Nochmals, ich mag technischen Fussball ausserordentlich und fand Japan insgesamt das stärkste Team, aber es gibt andere Wege, um offensiv mindestens so wirkungsvollen Frauenfussball zu spielen, zumal Japan ironischerweise selbst viele Tore nicht anders erzielt hat wie andere Nationen (1x Standard, 1x Ballgewinn-Umschalten hinter die Abwehr gegen Neuseeland; 2x Standard, 1x weiter Ball gefolgt von Solo, 1x Kombination gegen Mexiko; 1x Ball hinter die Abwehr gegen Deutschland; 2x Flanke, 1x Ball hinter die Abwehr gegen Schweden; 1x Flanke/Gewühl, 1x Standard gegen USA). Japan hat für mich viel eher im Stil Spaniens neue Massstäbe für Spielkontrolle gesetzt über möglichst viel Ballbesitz. Offensiv scheinen aber Standards und Bälle hinter die Abwehr effektiv wie eh. Und gut besetzte Teams können so weiterhin Erfolg haben, bei den USA lag die Niederlage gestern jedenfalls nicht am Spiel mit dem Ball. Bei den Deutschen natürlich irgendwie schon, wobei da vor allem die individuelle Klasse schlicht fehlte. Die Ballgewinne und mögliche Umschaltsituationen, der Druck, die Anzahl Standards waren gegen Japan durchaus da und mit Spielerinnen der Klasse Wambach, Morgan, Cheney, Schelin, Öqvist (de Vanna, Delie, usw.) wäre selbst angesichts der spielerischen Probleme hinten raus durchaus ein Tor und so der Sieg möglich gewesen.

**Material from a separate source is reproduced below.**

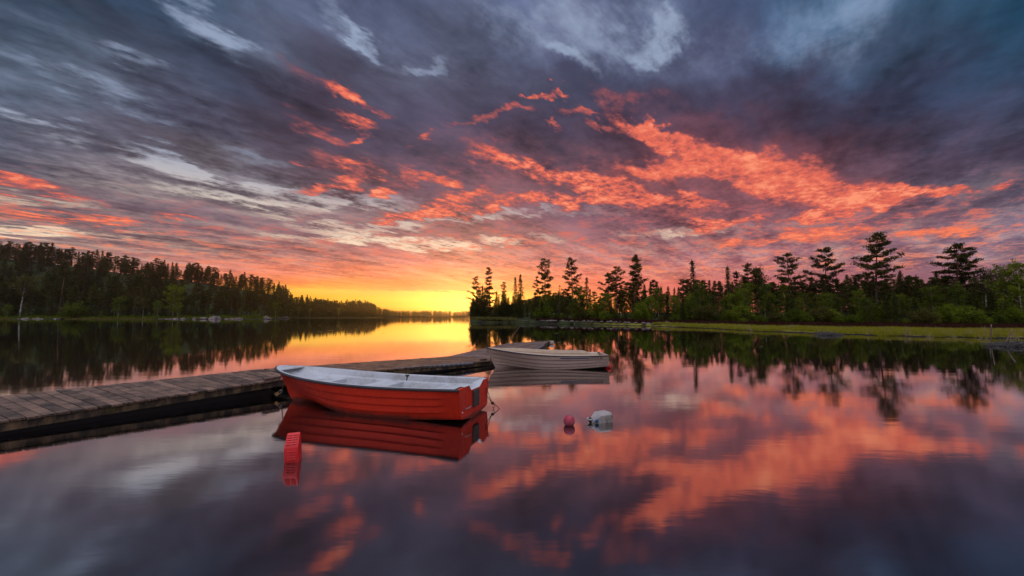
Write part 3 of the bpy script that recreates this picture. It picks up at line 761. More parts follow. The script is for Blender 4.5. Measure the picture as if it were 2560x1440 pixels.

Klar, technisch ausgereifteres Spiel ist ceteris paribus immer gut im Fussball. Und ich bin auch überzeugt und finde es toll, dass individuell jede Generation ein bisschen besser ausgebildet sein wird. Aber es gibt (noch?) verschiedene Wege, um so ein Turnier zu gewinnen. Genau wie im Männerfussball, oder im Tennis (Aufschlag- vs. Defensivspezialisten), oder im American Football (lauf-/passlastig, defensiv), usw. Womit wir wieder beim Anfang wären und – wie hier sehr richtig steht – am besten das Turnier doch einfach dafür nehmen, was es ist; 16 Teams kämpfen um den WM-Titel im Frauenfussball.